Chapter Seven - Fuel Cell Modeling

Abstract

This chapter provides an introduction to fuel cell modeling. Requirements include power and energy requirements, environmental operating conditions, size and volume limitations, and safety specifications. To provide answers quickly, the designer must select a model that balances robustness, accuracy, and computational effort. Physical phenomena occurring within a polymer electrolyte membrane (PEM) fuel cell can in general be represented by the solution of conservation equations for mass, momentum, energy, species, and current transport.

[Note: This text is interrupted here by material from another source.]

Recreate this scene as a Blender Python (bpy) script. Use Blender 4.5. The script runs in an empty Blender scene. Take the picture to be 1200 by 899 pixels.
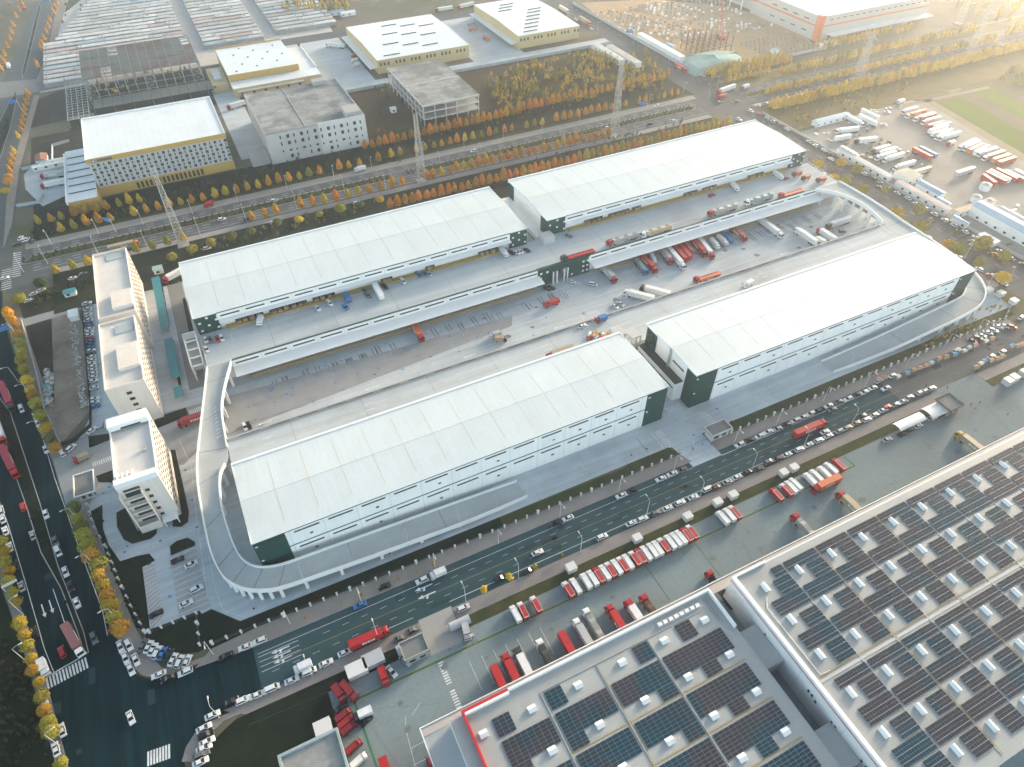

Equations that deal specifically with phenomena in a fuel cell are Darcy's equation for fluid flow in conduits and porous media, Pick's Law for diffusion, Stefan–Maxwell equation for multispecies diffusion, Fourier's Law for heat conduction, Faraday's Law for relationship between electrical current and consumption of reactants in an electrochemical reaction, Butler–Volmer equation for relationship between electrical current and potential, and Ohm's Law of electrical current conduction. The set of equations is applied to a computational domain using finite difference, finite volume, or finite element methods. Several examples are used to illustrate the procedure and capability of PEM fuel cell models: Bernardi–Verbrugge model, You–Liu model, two-dimensional above-the-channel model, two-dimensional along-the-channel model, and three-dimensional models. Several CFD software distributors, such as FemLab, FLUENT, and CFD Research (now ESI Group), have developed fuel cell modules that can be used in conjunction with the original CFD codes.